If the first issue proved that the energy and action are there for this series, the second issue proved that stakes can always be raised in comic book storytelling. Hulk: Smash Everything #2 opens on Hulk punching out dinosaurs, all of which are feathered, I might add. The captions draw us into the impending danger, reminding us that the asteroid killed 75% of all life on Earth and the results of the asteroid’s impact. It’s safe to say North makes it abundantly clear Hulk should not survive what is about to happen.
Of course he does, and the result is flesh burning and chunks of him falling off!
This second issue is satisfying, setting up the big asteroid, showing us the fallout, and then resolving it before everything we know falls away. Hulk was sent into the past by Leader, and even he should have known Hulk would likely have altered reality, even if he died.
North and Carratu do a great job resolving this predicament, satisfying with humor, horror, and some superhero punching. It’s strong enough that once the cliffhanger drops, and the reality of what Hulk will have to survive next issue, you’ll be thirsty for more.
Carratu and color artist Federico Blee keep things bright colors like any good classic comic should, and plenty of forward momentum. Layouts jazz up the pages, like when time is being changed and the panels curve as if being sucked away. A double-page splash of the asteroid impact makes it abundantly clear Hulk should not survive, making the page turn to a Hulk on fire all the more impactful. The Leader is also well drawn, with his long, strange head and Doctor Strange clothes making him stand out. He’s a smug jerk, so you’ll enjoy it when he’s proven wrong.

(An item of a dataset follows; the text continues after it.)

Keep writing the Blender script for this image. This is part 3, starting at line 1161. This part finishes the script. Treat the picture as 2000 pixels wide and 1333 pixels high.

Hulk: Smash Everything #2 asks one of the most ridiculous and brilliant questions in superhero comics and then answers it with style, brutality, and a bit of humor. By turning the extinction-level asteroid into both a visual feast and a narrative turning point, the issue proves this series isn’t just about smashing, it’s about how far comics can push scale, consequence, and imagination before reality itself cracks.